Now that we have an appreciation of where these emissions come from and the degree to which they contribute to atmospheric degradation and climate change, it’s time to look at some of the most notable methods manufacturing entities can use to eliminate or offset their carbon emissions.

 

Map Emissions and Create a Budget

Manufacturing companies must begin by mapping their industrial activities by type, energy requirements, and carbon output. You must know where to begin before you begin.

A carbon budget involves direct emissions (from in-house production processes plus third-party partners) and indirect emissions. Indirect GHG emissions are those created by the entity generating and supplying the manufacturer’s usable energy.

All of these factors contribute to a manufacturing plant’s or company’s carbon budget. From there, it’s a matter of identifying which amelioration efforts will bring both short-term environmental improvements and longer-term financial benefits.

 

Look Into New Fuels and Technologies

Manufacturers today have many ways in which they can reduce the energy requirements of their equipment and processes, and in doing so reduce or eliminate their carbon emissions.

New technologies and techniques can provide a compelling starting point:

  • Adopting newer manufacturing or processing equipment may deliver energy savings thanks to updated standards and modern regulations.
  • Switching to green energy suppliers that draw on wind, solar, and geothermal, or transition fuels, like natural gas, can substantially reduce a manufacturer’s carbon footprint.
  • Some manufacturers choose to invest in their own on-site sustainable energy generation equipment to provide for their own needs, store the excess, or sell power back to the local utility company.

 

Purchase Carbon Offsets

Many companies don’t have the funds on-hand to make significant purchases or leases of new manufacturing equipment, no matter how well-meaning they are. In cases like these, the mission switches from carbon reduction and elimination to carbon offsetting.

Purchasing carbon offsets may be the most immediately impactful thing an eco-conscious manufacturer can do if they want to begin making a difference today. Each carbon offset purchased represents the reduction of 1 metric ton of carbon dioxide (CO2) emissions. When companies purchase offsets, they receive certification from the broker that their money is going toward carbon offsetting programs.

 

What Do Carbon Offsetting Programs Do?

Some of the previously mentioned GHG emission reduction strategies involve the purchase and installation of oftentimes costly equipment for supplying facilities with clean (or cleaner) energy.

When a manufacturer buys a carbon offset, they’re essentially paying somebody else to make those process changes instead, someplace else. Proceeds from carbon offset sales reduce humanity’s collective carbon dioxide emissions by funding several different kinds of harm reduction activities:

  • Installing carbon capture technologies in industrial facilities and landfills to prevent methane, carbon dioxide, and other waste gases from escaping into the atmosphere.
  • Building renewable energy installations at scale, including wind and solar farms and geothermal plants.
  • Buying and expanding battery storage capacity so renewable energy generators can store energy for nighttime use or times of heavy demand.

 

Other Ways for Manufacturers to Offset Their Carbon Emissions

You’ll find yourself in good company if your manufacturing plant or company seizes this moment to offset your carbon footprint.

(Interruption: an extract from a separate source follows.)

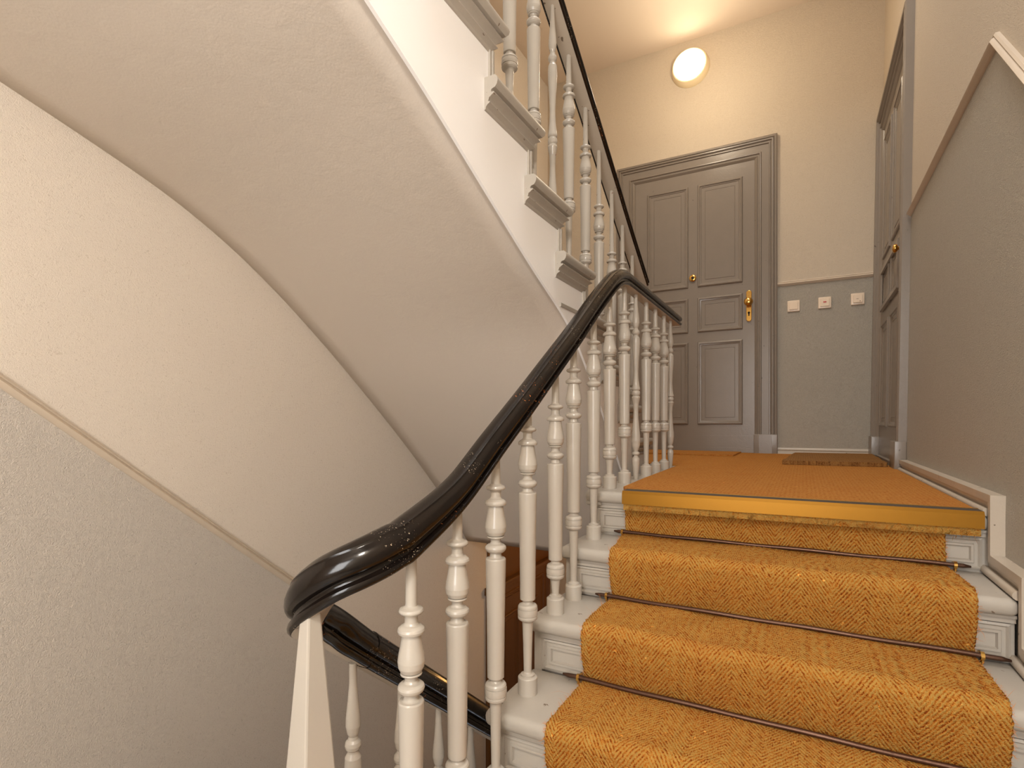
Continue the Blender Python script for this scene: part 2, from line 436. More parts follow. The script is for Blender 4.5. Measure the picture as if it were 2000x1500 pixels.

The world’s largest companies have gotten the message – and the technology for smaller entities to do the same is more accessible than ever.

These aren’t the only ways for manufacturers to reduce and eventually completely offset their carbon footprints. Manufacturers all over the world have the engineering expertise and resources they need to repurpose cartons, shipping containers, broken merchandise, and castoff raw materials to solve old problems, fill current unmet needs, or create new revenue streams entirely, as with the concepts of remanufacturing and the circular economy. As it turns out, “Reduce Reuse Recycle” is a helpful mantra no matter how old we get – it just becomes more urgent.